__Recorded information__

++++++

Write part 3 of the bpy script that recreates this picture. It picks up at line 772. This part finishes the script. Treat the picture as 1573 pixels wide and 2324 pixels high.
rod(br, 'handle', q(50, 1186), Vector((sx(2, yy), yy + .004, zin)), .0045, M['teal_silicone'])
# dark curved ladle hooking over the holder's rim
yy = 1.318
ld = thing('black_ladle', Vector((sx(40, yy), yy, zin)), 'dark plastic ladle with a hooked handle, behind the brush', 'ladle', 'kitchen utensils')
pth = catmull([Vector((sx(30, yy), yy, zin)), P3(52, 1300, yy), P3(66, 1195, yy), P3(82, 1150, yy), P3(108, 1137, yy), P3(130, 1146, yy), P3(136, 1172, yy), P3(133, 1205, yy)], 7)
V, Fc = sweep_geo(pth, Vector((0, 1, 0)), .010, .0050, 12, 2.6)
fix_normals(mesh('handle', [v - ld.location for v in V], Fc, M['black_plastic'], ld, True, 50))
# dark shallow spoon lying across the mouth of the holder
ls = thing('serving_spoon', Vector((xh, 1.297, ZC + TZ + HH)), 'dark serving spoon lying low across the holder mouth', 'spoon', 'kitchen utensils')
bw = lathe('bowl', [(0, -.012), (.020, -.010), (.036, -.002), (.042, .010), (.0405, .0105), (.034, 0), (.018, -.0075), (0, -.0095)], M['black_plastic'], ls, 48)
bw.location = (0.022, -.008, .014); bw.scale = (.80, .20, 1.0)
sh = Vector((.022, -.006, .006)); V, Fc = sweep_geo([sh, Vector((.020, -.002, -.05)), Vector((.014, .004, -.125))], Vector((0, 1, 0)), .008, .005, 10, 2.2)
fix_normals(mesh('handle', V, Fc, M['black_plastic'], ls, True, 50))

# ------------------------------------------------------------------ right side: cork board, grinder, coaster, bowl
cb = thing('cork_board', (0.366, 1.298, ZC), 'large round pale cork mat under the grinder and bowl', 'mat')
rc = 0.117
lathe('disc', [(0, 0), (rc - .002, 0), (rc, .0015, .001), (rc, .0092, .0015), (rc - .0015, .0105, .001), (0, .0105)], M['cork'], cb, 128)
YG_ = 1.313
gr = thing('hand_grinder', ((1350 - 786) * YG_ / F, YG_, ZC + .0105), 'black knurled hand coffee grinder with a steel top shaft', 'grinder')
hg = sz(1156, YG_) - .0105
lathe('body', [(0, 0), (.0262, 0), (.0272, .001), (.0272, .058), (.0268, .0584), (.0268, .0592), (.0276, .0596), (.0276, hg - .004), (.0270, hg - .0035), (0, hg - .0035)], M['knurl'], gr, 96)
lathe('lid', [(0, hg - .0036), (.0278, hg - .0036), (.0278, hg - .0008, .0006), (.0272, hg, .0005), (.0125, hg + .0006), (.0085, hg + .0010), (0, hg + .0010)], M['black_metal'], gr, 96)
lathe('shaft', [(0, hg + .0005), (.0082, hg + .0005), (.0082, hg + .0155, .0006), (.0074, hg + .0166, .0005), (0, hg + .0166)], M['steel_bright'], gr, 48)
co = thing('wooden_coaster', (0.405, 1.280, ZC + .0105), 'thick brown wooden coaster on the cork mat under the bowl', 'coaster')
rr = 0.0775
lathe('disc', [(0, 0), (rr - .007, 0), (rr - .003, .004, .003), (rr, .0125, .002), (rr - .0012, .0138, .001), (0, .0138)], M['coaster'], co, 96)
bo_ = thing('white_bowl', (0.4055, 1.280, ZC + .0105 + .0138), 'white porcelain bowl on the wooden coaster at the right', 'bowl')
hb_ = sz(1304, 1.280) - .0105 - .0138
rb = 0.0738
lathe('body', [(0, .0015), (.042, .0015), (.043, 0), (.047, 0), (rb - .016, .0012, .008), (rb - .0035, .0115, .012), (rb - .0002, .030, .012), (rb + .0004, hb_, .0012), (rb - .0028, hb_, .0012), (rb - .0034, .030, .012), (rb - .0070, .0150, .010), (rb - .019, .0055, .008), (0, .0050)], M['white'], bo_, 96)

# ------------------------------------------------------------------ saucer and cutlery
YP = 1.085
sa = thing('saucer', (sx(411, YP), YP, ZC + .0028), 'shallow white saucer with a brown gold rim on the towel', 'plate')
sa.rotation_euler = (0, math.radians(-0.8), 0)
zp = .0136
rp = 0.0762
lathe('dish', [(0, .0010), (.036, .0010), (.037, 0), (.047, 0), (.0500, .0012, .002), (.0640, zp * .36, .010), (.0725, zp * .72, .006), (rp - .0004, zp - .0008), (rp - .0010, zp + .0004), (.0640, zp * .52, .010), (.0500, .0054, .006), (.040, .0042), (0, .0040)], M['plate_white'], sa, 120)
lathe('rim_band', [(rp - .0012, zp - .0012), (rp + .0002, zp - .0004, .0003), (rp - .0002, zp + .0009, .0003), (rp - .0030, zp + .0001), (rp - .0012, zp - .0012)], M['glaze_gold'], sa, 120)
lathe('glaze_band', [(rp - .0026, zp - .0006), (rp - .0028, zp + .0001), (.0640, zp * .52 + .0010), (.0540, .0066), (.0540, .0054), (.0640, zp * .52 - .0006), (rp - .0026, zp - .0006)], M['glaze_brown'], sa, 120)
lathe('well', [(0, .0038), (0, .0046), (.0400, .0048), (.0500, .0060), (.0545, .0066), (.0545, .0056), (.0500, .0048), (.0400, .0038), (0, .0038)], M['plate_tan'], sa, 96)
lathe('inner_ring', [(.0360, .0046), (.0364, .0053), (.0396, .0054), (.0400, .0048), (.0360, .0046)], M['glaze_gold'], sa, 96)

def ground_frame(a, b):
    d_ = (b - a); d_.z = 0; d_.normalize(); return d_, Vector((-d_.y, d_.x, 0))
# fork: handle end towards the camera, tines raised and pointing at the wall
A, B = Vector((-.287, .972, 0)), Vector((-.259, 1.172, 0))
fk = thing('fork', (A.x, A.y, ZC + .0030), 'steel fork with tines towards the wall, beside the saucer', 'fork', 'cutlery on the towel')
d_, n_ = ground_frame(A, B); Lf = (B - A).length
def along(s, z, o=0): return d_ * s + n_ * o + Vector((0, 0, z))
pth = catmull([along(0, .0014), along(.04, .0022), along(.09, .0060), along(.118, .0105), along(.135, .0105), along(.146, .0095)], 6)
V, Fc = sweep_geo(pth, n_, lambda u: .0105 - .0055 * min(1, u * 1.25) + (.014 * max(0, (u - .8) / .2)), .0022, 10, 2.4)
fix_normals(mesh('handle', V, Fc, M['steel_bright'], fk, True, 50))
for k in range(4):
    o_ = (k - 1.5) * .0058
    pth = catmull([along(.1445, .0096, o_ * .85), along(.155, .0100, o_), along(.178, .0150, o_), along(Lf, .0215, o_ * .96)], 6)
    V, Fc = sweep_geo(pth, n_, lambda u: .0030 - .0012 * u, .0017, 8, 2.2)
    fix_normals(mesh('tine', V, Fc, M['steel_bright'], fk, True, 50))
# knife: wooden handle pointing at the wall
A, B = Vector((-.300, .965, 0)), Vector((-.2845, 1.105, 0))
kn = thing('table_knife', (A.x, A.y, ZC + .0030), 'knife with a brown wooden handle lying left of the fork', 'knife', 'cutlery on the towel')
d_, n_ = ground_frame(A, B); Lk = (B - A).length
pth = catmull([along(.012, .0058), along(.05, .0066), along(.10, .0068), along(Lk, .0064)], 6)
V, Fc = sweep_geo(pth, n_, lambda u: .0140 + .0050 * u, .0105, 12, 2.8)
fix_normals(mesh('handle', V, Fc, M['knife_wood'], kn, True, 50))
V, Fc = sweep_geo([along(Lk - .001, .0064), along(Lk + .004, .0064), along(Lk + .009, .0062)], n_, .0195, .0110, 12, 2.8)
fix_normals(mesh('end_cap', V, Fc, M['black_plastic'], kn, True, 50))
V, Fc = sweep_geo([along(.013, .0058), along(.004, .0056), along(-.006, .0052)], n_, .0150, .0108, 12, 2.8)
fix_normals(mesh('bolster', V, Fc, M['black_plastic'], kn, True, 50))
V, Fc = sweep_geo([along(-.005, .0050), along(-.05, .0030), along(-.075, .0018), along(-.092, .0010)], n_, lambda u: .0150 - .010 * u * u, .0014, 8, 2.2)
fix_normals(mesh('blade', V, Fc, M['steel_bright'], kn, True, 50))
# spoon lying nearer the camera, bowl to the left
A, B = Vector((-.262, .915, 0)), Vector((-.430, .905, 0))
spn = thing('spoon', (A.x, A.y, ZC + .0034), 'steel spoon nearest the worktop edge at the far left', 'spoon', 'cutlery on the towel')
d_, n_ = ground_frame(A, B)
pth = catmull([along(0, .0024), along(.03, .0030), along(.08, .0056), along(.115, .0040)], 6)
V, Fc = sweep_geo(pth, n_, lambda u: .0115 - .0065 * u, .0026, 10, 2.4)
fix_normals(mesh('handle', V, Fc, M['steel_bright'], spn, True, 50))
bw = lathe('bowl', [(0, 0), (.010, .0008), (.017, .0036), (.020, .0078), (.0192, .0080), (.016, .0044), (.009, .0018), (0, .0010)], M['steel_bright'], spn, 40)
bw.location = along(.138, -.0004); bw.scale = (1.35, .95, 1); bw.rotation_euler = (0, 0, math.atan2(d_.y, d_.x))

++++++

__Instructions for the task__
Begin with the first line of the listing and copy exactly through the line that contains "ls, True, 50))", please, keeping both ends and leaving out everything after.

__Written response__
Write part 3 of the bpy script that recreates this picture. It picks up at line 772. This part finishes the script. Treat the picture as 1573 pixels wide and 2324 pixels high.
rod(br, 'handle', q(50, 1186), Vector((sx(2, yy), yy + .004, zin)), .0045, M['teal_silicone'])
# dark curved ladle hooking over the holder's rim
yy = 1.318
ld = thing('black_ladle', Vector((sx(40, yy), yy, zin)), 'dark plastic ladle with a hooked handle, behind the brush', 'ladle', 'kitchen utensils')
pth = catmull([Vector((sx(30, yy), yy, zin)), P3(52, 1300, yy), P3(66, 1195, yy), P3(82, 1150, yy), P3(108, 1137, yy), P3(130, 1146, yy), P3(136, 1172, yy), P3(133, 1205, yy)], 7)
V, Fc = sweep_geo(pth, Vector((0, 1, 0)), .010, .0050, 12, 2.6)
fix_normals(mesh('handle', [v - ld.location for v in V], Fc, M['black_plastic'], ld, True, 50))
# dark shallow spoon lying across the mouth of the holder
ls = thing('serving_spoon', Vector((xh, 1.297, ZC + TZ + HH)), 'dark serving spoon lying low across the holder mouth', 'spoon', 'kitchen utensils')
bw = lathe('bowl', [(0, -.012), (.020, -.010), (.036, -.002), (.042, .010), (.0405, .0105), (.034, 0), (.018, -.0075), (0, -.0095)], M['black_plastic'], ls, 48)
bw.location = (0.022, -.008, .014); bw.scale = (.80, .20, 1.0)
sh = Vector((.022, -.006, .006)); V, Fc = sweep_geo([sh, Vector((.020, -.002, -.05)), Vector((.014, .004, -.125))], Vector((0, 1, 0)), .008, .005, 10, 2.2)
fix_normals(mesh('handle', V, Fc, M['black_plastic'], ls, True, 50))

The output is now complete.